This weeks’ Notice of Motion: Street Safety and Neighbourhood Speed Limits
Hello everyone, I’d like to share my thoughts on the captioned Notice of Motion. I can appreciate the desire to make our streets safer for pedestrians; however, I do have concerns regarding the approach and recommendations of action in the Notice of Motion itself.
In determining an outcome, it’s important to address both the core issues and the details of the current outcomes. The current number of accidents that occur in non-intersections is extremely low and tends to be consistently distributed throughout the entire day. The data reveals some interesting outcomes, such as 67% of pedestrians injured were impaired while crossing the street without the right of way, compared to 28% for all collisions. 51% of pedestrians who were impaired were struck at non-intersection locations. Drivers under the influence who struck pedestrians was 3.1%. When looking at pedestrians accidents, 24% of them were distracted in some manner. 66% of pedestrian casualty collisions in intersections occurred at locations with traffic signals.
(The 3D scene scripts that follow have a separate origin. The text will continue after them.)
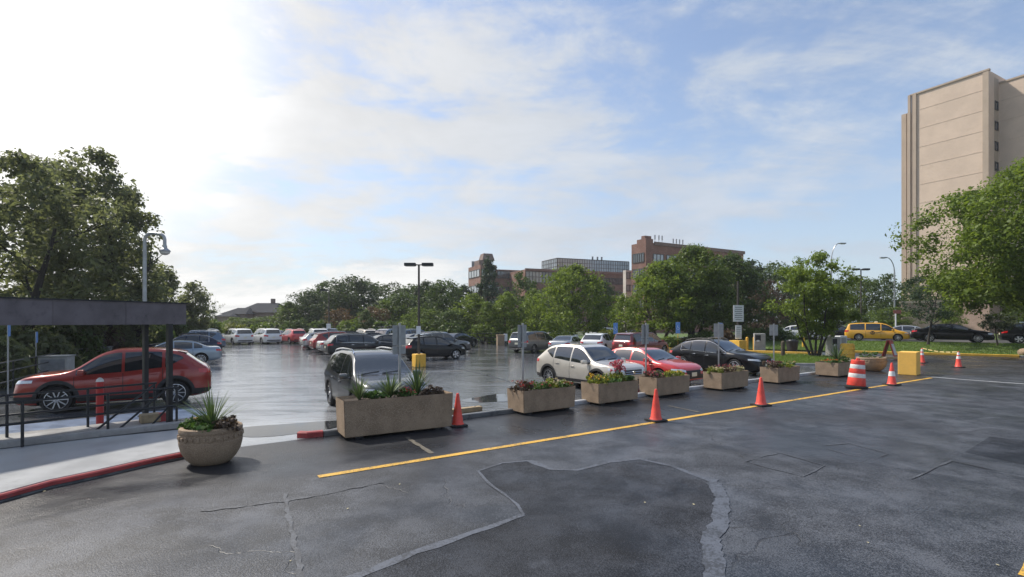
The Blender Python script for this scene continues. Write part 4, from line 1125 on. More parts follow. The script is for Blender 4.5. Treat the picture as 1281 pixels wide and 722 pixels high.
# the dark mass on the left
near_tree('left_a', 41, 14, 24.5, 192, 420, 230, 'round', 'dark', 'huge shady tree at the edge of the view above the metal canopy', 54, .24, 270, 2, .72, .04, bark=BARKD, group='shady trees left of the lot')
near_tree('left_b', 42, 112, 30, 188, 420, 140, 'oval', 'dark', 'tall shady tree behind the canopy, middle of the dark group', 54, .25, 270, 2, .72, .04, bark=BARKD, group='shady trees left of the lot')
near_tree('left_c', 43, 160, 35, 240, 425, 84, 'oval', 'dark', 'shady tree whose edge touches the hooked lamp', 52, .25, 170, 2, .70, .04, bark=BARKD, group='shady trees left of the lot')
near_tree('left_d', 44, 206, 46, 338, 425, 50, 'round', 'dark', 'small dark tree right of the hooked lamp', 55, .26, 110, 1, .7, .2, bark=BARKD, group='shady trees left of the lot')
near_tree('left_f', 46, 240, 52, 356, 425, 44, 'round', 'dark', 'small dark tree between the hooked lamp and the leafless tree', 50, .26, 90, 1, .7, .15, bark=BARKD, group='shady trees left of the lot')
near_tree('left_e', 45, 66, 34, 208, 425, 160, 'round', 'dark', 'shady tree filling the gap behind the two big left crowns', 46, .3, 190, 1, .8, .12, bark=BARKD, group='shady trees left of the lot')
def bare_tree(px, Y, top, label):
    rr = random.Random(5); root = thing('bare_tree', label, 'tree', far(px, Y)); H = zat(top, Y); mb = MB(); tips = []
    mb.tube([(0, 0, -.1), (.05, 0, H*.3), (.0, .05, H*.55)], [.12, .09, .06], 6)
    for i in range(8):
        a = i*2.4; limb(mb, rr, Vector((.03, .02, H*(.25+.035*i))), Vector((math.cos(a)*.7, math.sin(a)*.7, 1)), H*.28, .035, 2, tips, .6, .3, 4, (2, 3))
    mb.build('trunk', BARKD, root)
    V, N = leaves(rr, [tuple(t) for t in tips if rr.random() < .25], 5, .3, .2); link('crown', leafmesh('thin_crown', V, N, LF['dark']), root)
bare_tree(254, 55, 356, 'nearly leafless tree between the dark trees and the slate roofed house')
# shrubs
def shrub_mesh(key, seed, leaf, clumps, per):
    rr = random.Random(seed); cen = []
    for _ in range(clumps):
        a = rr.uniform(0, 6.28); u = rr.random()**.4; t = rr.random()
        rad = math.sqrt(max(0, 1-(t*.95)**2))*u*(1+.2*math.sin(3*a+seed))
        cen.append((math.cos(a)*rad*.85, math.sin(a)*rad*.85, t*.85+.05))
    V, N = leaves(rr, cen, per, .22, leaf)
    mb = MB()
    for i in range(7):
        a = i*.9; mb.tube([(0, 0, -.05), (math.cos(a)*.25, math.sin(a)*.25, .35), (math.cos(a)*.5, math.sin(a)*.5, .7)], [.03, .02, .008], 5)
    TREECACHE[key] = (mb.mesh('stem_'+key, BARKD), leafmesh('foliage_'+key, V, N, LF['mid']))
shrub_mesh('shrub_fine', 51, .10, 70, 38); shrub_mesh('shrub_coarse', 52, .15, 60, 34)
def shrub(px, Y, wpx, hpx, leafcol, label, key='shrub_fine', group='shrubs round the lot', z=0.0, name='shrub'):
    root = thing(name, label, 'shrub', far(px, Y, z), px % 6.28, group); s_ = wpx*Y/F/2; root.scale = (s_, s_, hpx*Y/F)
    tm, cm = TREECACHE[key]; link('stem', tm, root); c = link('foliage', cm, root); slotmat(c, 0, LF[leafcol])
SL = [(-12, 19.5, 110, 62, 'dark', 'dark shrub at the edge of the view behind the fence rails'), (46, 23.5, 90, 60, 'dark', 'dark shrub rising behind the grey utility cabinet'), (84, 27, 80, 58, 'deep', 'green black shrub above the bonnet of the red crossover'),
      (118, 31, 76, 58, 'plum', 'purplish shrub behind the second utility cabinet'), (152, 35, 76, 54, 'dark', 'dark shrub behind the canopy posts'), (184, 40, 66, 50, 'deep', 'leafy shrub above the navy crossover'),
      (212, 46, 56, 40, 'deep', 'shrub under the small dark tree'), (238, 52, 50, 30, 'mid', 'low pale shrub at the end of the fence-side row'), (262, 60, 46, 30, 'mid', 'shrub below the leafless tree'),
      (-60, 17.5, 120, 70, 'dark', 'dark shrub just beyond the picture edge by the fence')]
for s_ in SL[:9]: shrub(*s_, key='shrub_coarse')
for i, (px, Y, wpx, hpx, c_, lb) in enumerate([(294, 66, 54, 22, 'yellow', 'yellowish hedge shrub behind the first white suv'), (332, 67, 56, 24, 'mid', 'green hedge shrub behind the second white suv'), (372, 68, 50, 26, 'deep', 'hedge shrub behind the orange red suv'),
      (404, 68, 46, 26, 'deep', 'hedge shrub behind the tall white suv'), (440, 66, 60, 26, 'mid', 'hedge shrub behind the tan suv'), (486, 66, 60, 26, 'deep', 'hedge shrub behind the silver van'), (524, 64, 50, 28, 'mid', 'hedge shrub behind the near lamp post'),
      (566, 60, 46, 26, 'deep', 'hedge shrub behind the dark parked sedan'), (604, 58.5, 44, 24, 'mid', 'low shrub behind the black rail fence'), (650, 56, 44, 22, 'deep', 'shrub by the nose of the grey minivan'), (700, 55, 60, 16, 'mid', 'low shrub under the bright spreading tree'),
      (760, 51, 34, 22, 'yellow', 'yellow green shrub beside the leftmost blue sign'), (796, 50, 44, 16, 'mid', 'low shrub behind the dark red minivan'), (838, 47.5, 40, 16, 'mid', 'green shrub between the two right hand blue signs'), (868, 48.5, 36, 18, 'deep', 'round dark shrub beneath the tall trees, right of a blue sign'), (858, 49, 34, 14, 'rust', 'orange tinged flowering shrub beside a blue sign'), (884, 50, 40, 22, 'mid', 'green shrub beneath the tall multi stemmed tree'),
      (908, 47, 28, 24, 'rust', 'reddish flowering shrub left of the sign pole base'), (968, 50, 60, 26, 'deep', 'dark clipped shrub behind the pay machine'), (1000, 52, 50, 22, 'deep', 'dark shrub right of the pay machine'), (940, 52, 50, 24, 'mid', 'green shrub behind the yellow bollards')]):
    shrub(px, Y, wpx, hpx, c_, lb, 'shrub_coarse' if i % 2 else 'shrub_fine')
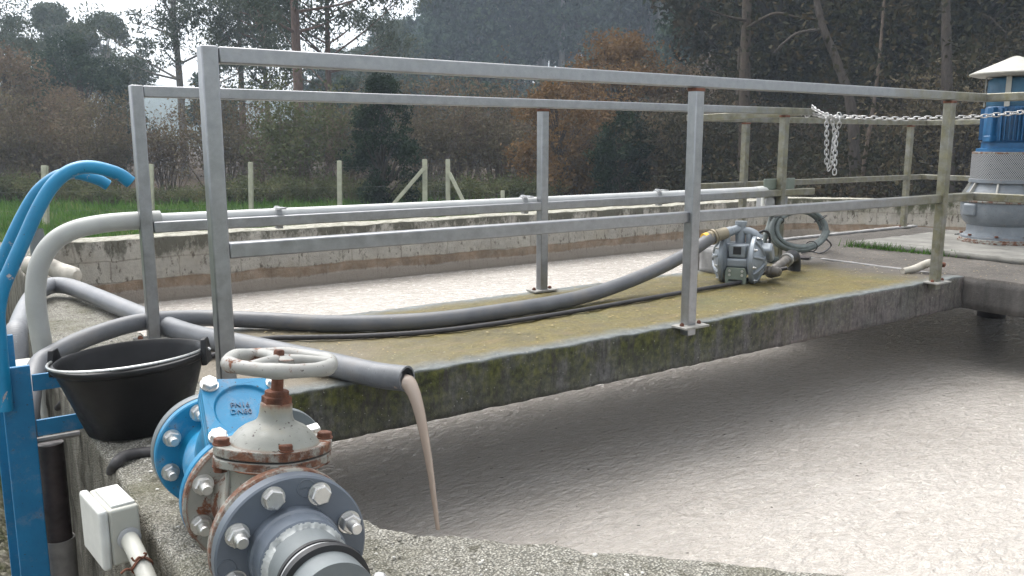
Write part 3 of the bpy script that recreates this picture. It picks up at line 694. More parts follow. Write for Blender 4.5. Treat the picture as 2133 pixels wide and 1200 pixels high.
g = G(); c = L(.071, -.112, -.008); g.box(c, (.034, .012, .012), MV); g.lathe([(.009, 0), (.009, .006), (.006, .009)], c+ZX*.006, ZX, 16); g.build('clamp_screw', 'steel', pv, bevel=.001)
for k, kd in ((0, 'end'), (1, 'head'), (2, 'head'), (3, 'end'), (4, 'head'), (5, 'end'), (6, 'end'), (7, 'head')): bolt(pv, ring_pos(.0118, k), -AX, kd)

# gate valve: rust bleeding down from the gland
def m_bonnet():
    n = NT('rust_bled_bonnet'); p = n.pos(); n.m.name = 'rust_bled_bonnet'
    h = n.math('SUBTRACT', n.n('VectorMath', {0: n.n('NewGeometry', out=0), 1: tuple(ZX)}, 1, operation='DOT_PRODUCT'), P0.dot(ZX))
    c = n.ramp(n.noise(p, 14, 6, .65), [(.3, (.195, .20, .178)), (.7, (.255, .258, .232))])
    w = n.math('ADD', h, n.math('MULTIPLY', n.noise(n.pos((60, 60, 8)), 1, 5, .7), .018))
    c = n.mix(n.rng(w, .168, .180, 0, .55), c, (.26, .19, .10)); c = n.mix(n.rng(w, .1765, .1815), c, n.ramp(n.noise(p, 70, 5, .7), [(.3, (.06, .024, .014)), (.7, (.20, .09, .045))]))
    c = n.mix(n.rng(h, .1205, .1165, 0, .8), c, (.17, .09, .05))
    c = n.mix(n.ramp(n.noise(p, 20, 6, .7), [(.56, 0), (.70, .5)]), c, (.24, .22, .16))
    sp = n.ramp(n.noise(p, 150, 2, .6), [(.65, 0), (.69, .9)]); c = n.mix(sp, c, (.04, .025, .02))
    return n.fin(c, n.rng(n.noise(p, 40), .3, .7, .35, .55), 0, n.bump(n.math('SUBTRACT', n.noise(p, 90, 4), sp), .25, .003))
MT['bonnetp'] = m_bonnet()
gv = thing('gate_valve', (.376, 1.13, 0), 'pale grey rust-edged gate valve with spoked handwheel on the wall corner', 'valve')
g = G(); g.lathe([(.088, .0365), (.088, .0425)], L(0, 0, 0), AX, 40); g.build('gasket', 'rubber', gv)
for a in (.042, .232):
    g = G(); g.lathe([(.0, 0), (.0965, 0)], L(0, a, 0), AX, 72, caps=False); g.lathe([(.097, .021), (.0, .021)], L(0, a, 0), AX, 72, caps=False); g.m = 1; g.lathe([(.0965, 0), (.1, .003), (.1, .017), (.097, .021)], L(0, a, 0), AX, 72, caps=False); g.build('flange', ['greyp', 'rim'], gv, smooth=35)
g = G(); g.lathe([(.060, .06), (.056, .075), (.06, .10), (.066, .128), (.06, .17), (.056, .205), (.062, .235)], L(0, 0, 0), AX, 48)
g.lathe([(.01, -.112), (.05, -.10), (.060, -.06), (.060, 0), (.059, .06), (.061, .083), (.07, .09)], L(0, .130, 0), ZX, 48, up=AX, sq=2.6); g.build('body', 'greyp', gv, smooth=60)
for s in (-1, 1):
    g = G(); g.bar(L(s*.060, .128, -.02), L(s*.060, .128, .085), .012, .010, RX); g.build('body_rib', 'greyp', gv, bevel=.003)
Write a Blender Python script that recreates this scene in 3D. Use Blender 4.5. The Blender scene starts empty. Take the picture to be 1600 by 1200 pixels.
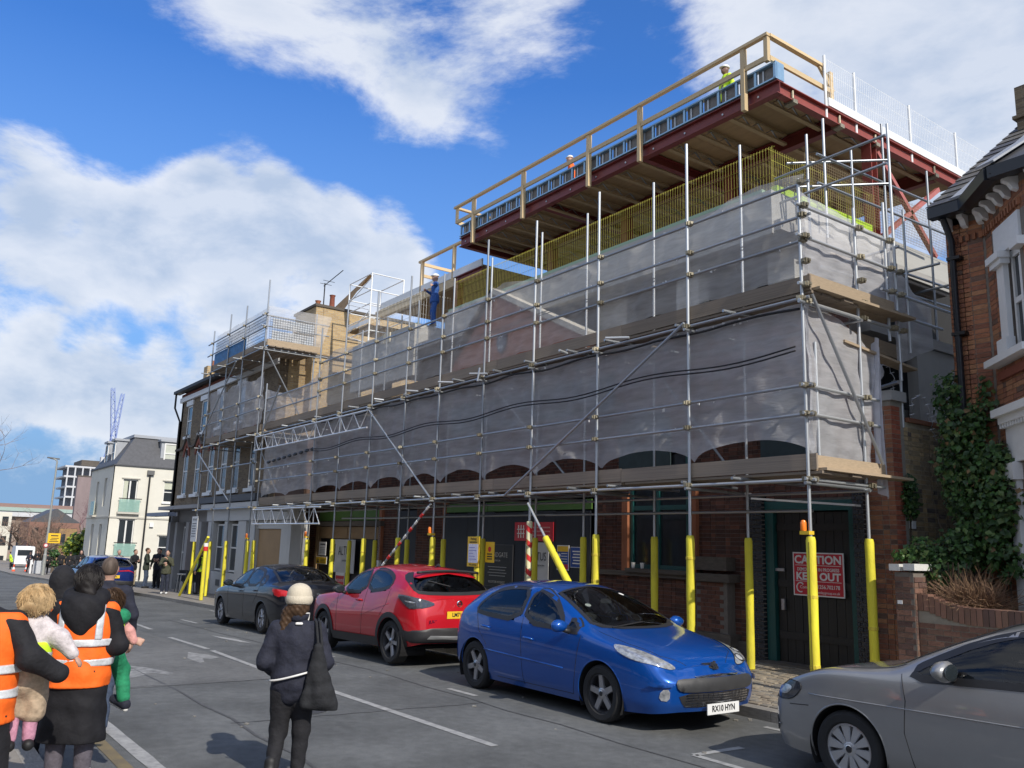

When you take the actual data into consideration, I am not sure how a 30KPH mandated speed limit would resolve the core issues. Secondly, why would we not have public consultation? I cannot dispute that at 30KPH an injury is less traumatic; however, according to the data, this is not the core issue.
Additionally, the criteria for determining which roads should have what speed limit and which should not, is complicated, and I am not sure how we are going to make it simple for Calgarians to know “what road is what speed”?
Lastly, the recommendation of moving forward for traffic calming and infrastructure costs is currently estimated between $200M-$500M. This is an unrealistic fix. Even a temporary infrastructure fix may run $25M-$50M for major locations ($16M is a 1% tax increase).
Personally, I think that 50KPH is too fast in residential areas (not including boulevards, etc.). Whether the speed limit should be 30KPH or 40 KPH is debatable. What I think is more appropriate is to have extensive public consultations that address the core issues and determine long term recommendations that can be phased in over time.